Simple Steps Go A Long Way
As anyone in the field of cybersecurity and data breach incident response work is likely aware, the question is not if but when an attack will occur. While the maxim is true, simple steps go a long way to mitigating any attempted attacks and subsequent damage. General awareness of the main risks to IT system security and integrity is critical to formulating proper measures and avoiding the most common threats. For example, any lawyer needs to know what phishing attempts look like and good digital hygiene, such as not using insecure WiFi connections.
Beyond awareness, securing adequate cyber insurance in addition to general malpractice coverage that includes any incidents and subsequent remedial actions should be a priority. Insurance is not only essential in instances where there is an incident, though. Clients are increasingly seeking firms acting as outside counsel to have cyber insurance policies for indemnification, among other purposes.

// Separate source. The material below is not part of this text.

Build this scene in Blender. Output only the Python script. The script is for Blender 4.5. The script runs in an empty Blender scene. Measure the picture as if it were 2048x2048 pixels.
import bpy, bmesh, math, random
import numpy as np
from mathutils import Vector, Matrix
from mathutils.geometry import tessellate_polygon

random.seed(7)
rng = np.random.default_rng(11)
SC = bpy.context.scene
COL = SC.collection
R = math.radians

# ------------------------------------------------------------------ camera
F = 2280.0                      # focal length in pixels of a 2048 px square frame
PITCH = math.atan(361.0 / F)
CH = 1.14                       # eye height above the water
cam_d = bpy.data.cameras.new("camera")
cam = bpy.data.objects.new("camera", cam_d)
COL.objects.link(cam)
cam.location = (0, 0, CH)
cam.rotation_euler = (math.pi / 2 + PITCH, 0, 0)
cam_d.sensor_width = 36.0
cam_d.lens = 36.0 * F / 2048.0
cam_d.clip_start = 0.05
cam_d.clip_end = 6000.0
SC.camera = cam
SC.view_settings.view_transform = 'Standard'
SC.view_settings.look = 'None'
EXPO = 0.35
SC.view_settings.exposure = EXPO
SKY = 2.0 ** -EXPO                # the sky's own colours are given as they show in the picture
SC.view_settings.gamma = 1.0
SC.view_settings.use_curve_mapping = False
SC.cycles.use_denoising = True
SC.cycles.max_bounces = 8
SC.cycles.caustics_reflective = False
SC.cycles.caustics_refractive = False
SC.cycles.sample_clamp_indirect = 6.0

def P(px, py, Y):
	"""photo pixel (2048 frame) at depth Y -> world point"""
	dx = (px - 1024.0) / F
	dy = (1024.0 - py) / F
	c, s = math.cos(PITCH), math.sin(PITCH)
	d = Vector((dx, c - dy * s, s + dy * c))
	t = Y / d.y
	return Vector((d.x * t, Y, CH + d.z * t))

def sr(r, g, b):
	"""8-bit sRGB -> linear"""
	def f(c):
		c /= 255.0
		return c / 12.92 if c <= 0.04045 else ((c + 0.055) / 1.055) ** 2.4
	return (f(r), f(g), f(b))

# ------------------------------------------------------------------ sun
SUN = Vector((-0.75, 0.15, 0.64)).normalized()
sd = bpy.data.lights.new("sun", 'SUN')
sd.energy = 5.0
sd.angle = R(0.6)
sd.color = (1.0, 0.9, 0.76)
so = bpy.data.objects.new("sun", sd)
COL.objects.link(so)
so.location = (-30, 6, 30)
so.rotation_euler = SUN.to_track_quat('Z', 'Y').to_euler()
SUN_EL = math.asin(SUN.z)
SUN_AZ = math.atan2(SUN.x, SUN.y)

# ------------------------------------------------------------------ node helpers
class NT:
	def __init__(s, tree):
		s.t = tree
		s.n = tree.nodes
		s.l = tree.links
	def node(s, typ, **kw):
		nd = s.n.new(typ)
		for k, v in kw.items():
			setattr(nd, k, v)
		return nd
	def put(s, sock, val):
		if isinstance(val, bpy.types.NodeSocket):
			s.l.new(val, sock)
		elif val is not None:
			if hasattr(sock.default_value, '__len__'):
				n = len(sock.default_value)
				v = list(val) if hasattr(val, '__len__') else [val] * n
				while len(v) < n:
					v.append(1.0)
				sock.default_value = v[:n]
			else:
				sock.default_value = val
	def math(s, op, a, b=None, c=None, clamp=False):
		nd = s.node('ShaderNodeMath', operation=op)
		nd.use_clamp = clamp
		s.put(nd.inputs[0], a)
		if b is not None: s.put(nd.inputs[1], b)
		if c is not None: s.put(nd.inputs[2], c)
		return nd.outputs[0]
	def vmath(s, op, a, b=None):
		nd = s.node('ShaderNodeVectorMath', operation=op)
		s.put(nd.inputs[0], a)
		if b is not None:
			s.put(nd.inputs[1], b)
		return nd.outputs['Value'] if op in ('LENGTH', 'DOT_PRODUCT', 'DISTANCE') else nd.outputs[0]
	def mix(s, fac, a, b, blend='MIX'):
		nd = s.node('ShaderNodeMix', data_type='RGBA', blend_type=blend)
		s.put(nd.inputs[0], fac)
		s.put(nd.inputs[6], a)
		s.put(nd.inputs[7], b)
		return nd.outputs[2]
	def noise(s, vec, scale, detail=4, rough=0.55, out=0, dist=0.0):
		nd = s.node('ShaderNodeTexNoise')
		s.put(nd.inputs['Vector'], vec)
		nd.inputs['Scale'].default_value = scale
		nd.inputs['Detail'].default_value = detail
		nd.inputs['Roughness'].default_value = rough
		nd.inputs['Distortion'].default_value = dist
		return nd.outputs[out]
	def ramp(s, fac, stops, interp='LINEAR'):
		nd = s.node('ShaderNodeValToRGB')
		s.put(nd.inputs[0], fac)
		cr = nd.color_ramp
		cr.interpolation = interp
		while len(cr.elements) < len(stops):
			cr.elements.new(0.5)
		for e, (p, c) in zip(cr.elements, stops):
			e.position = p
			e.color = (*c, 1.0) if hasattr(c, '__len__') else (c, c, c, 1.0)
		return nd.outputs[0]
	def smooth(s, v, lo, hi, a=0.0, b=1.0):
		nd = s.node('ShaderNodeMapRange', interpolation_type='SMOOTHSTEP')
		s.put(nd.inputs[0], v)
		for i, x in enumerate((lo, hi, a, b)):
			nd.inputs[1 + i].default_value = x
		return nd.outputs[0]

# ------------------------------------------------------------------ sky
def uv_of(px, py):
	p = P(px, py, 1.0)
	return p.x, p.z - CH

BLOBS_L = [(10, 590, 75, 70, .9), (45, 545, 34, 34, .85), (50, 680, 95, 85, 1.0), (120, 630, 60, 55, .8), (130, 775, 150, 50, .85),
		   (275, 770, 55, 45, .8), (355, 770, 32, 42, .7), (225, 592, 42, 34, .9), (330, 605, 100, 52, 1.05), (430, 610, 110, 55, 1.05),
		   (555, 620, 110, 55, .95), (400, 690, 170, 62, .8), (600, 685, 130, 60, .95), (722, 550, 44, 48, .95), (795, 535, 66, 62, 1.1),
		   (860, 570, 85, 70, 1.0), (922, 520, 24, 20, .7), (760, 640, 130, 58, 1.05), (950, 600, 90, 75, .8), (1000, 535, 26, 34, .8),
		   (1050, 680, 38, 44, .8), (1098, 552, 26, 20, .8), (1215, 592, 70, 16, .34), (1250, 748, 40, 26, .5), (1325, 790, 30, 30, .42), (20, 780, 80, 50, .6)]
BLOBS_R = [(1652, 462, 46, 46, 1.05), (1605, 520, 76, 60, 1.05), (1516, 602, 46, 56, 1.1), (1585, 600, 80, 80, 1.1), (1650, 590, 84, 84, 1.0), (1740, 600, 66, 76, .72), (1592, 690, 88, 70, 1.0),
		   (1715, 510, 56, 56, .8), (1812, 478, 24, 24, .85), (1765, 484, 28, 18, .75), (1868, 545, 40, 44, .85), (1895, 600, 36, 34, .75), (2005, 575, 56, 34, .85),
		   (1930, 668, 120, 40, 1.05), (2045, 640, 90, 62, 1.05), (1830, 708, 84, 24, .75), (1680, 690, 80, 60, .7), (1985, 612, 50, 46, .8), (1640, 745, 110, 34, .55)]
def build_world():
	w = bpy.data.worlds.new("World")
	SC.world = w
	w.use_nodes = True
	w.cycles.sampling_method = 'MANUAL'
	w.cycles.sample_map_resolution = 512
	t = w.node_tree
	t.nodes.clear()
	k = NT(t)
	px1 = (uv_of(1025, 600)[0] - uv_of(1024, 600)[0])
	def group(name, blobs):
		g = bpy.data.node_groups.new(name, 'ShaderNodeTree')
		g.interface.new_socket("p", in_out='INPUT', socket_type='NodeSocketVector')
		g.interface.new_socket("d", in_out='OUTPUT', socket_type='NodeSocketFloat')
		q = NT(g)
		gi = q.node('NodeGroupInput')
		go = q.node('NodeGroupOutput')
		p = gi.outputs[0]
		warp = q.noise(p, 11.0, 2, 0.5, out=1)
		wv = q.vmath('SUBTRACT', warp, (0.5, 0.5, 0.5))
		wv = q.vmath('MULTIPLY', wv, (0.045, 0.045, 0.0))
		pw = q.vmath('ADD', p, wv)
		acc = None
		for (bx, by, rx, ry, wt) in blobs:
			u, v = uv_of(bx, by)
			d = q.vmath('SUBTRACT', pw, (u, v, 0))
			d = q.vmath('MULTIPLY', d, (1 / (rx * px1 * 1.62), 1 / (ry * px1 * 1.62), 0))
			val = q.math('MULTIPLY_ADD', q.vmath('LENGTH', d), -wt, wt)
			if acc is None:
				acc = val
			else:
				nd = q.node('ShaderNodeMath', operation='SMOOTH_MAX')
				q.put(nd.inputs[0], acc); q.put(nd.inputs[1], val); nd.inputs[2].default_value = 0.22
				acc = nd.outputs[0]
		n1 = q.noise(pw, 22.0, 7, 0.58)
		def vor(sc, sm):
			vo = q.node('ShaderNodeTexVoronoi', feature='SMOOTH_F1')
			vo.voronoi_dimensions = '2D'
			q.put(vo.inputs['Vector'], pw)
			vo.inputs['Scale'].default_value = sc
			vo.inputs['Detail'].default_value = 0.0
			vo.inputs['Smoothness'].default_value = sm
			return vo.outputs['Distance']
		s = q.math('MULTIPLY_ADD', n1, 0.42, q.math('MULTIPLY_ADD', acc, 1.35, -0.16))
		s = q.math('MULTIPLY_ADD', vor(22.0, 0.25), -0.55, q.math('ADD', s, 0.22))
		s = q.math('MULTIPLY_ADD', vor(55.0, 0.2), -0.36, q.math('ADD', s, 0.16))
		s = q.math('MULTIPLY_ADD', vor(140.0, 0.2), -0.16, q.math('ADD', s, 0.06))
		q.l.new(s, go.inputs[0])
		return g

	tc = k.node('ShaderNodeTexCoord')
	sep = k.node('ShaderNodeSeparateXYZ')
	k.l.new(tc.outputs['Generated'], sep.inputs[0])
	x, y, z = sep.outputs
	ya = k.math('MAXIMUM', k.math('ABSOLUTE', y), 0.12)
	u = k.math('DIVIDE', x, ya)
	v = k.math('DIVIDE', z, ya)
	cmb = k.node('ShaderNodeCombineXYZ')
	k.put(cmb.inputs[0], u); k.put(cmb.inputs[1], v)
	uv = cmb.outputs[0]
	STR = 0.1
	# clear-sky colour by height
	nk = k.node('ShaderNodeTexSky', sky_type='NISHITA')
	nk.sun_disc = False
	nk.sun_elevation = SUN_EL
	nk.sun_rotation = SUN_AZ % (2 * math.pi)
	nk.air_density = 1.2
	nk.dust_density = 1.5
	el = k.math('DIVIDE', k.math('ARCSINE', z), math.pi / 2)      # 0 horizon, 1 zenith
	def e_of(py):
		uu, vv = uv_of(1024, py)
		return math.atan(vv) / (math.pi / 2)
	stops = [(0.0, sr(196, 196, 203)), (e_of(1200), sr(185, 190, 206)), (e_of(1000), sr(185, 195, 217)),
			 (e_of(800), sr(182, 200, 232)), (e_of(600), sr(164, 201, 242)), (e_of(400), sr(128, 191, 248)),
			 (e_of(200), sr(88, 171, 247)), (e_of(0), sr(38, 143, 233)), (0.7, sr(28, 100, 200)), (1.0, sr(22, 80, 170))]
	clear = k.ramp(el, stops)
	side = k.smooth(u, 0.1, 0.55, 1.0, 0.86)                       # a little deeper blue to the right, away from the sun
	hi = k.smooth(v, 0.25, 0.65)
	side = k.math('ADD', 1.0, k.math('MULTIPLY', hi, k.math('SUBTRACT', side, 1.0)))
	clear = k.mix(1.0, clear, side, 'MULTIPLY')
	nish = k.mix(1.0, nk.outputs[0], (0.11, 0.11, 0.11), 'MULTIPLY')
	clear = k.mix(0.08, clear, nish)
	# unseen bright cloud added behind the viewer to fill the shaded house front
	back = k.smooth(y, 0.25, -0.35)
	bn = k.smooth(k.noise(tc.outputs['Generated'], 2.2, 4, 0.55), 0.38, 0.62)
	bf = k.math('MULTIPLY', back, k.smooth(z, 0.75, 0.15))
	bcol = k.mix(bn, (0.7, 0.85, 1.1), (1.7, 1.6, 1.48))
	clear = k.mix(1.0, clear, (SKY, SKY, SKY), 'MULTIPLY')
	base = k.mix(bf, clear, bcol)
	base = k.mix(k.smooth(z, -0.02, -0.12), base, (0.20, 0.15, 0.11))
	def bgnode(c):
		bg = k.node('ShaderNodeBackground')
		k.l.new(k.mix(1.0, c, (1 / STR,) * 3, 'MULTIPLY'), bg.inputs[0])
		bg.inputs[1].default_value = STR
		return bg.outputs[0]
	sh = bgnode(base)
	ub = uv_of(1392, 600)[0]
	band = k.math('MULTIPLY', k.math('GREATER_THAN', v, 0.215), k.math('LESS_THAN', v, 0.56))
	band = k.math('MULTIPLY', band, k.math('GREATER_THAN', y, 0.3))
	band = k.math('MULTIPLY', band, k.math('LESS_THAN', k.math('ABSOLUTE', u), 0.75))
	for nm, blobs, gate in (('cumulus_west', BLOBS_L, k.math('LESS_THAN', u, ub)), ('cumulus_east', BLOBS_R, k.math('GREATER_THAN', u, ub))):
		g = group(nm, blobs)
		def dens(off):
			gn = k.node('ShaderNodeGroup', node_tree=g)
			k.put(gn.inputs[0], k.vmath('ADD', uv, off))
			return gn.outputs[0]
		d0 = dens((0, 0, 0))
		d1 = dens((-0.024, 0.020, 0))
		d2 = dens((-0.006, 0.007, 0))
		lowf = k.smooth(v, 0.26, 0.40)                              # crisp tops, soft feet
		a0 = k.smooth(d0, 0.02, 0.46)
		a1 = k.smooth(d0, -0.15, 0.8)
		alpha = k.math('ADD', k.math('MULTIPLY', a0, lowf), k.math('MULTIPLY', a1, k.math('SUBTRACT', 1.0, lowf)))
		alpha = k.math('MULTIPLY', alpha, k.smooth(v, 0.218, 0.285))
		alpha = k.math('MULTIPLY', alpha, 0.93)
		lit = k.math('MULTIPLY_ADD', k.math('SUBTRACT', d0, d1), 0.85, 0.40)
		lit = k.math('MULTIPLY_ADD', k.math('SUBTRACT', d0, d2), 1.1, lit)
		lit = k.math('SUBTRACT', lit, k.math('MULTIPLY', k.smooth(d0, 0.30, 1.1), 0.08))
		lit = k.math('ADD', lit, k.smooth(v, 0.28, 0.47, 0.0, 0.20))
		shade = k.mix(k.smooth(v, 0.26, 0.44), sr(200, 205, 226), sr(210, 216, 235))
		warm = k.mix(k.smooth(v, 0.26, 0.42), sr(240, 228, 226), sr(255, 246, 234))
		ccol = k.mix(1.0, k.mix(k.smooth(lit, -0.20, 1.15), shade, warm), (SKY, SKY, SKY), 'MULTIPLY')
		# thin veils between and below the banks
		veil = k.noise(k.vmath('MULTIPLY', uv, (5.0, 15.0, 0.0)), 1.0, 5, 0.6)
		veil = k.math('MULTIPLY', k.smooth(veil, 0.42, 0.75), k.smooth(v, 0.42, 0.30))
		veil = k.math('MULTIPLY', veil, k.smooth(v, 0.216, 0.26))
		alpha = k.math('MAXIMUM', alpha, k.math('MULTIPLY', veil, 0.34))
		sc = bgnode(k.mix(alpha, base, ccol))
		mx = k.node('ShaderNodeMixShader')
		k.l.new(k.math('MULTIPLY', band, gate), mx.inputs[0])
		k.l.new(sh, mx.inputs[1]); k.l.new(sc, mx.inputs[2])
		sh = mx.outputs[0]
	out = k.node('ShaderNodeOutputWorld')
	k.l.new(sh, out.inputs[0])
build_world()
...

Effective technical measures and administrative safeguards are also of utmost importance and should include:
- backing up systems routinely
- requiring two-factor authentication
- limiting remote and non-tiered access
- incorporating threat detection and mitigation systems
- updating systems and applications regularly
- regular employee training, testing, and reporting regimen
- consistent review of system integrity by technical experts
- creation of an incident and breach response plan
The moral of the story is that regardless of size, firms of all stripes are potential targets, and an analysis of the risk profile of each firm is necessary. The implementation of corresponding reasonable security measures is critical. A comprehensive approach that aligns with the latest realities of a highly emergent and dynamic threat landscape is integral to protecting the firm, whether from ethics and professional responsibility obligations, malpractice or other private actions, or potentially firm-ending reputational harm.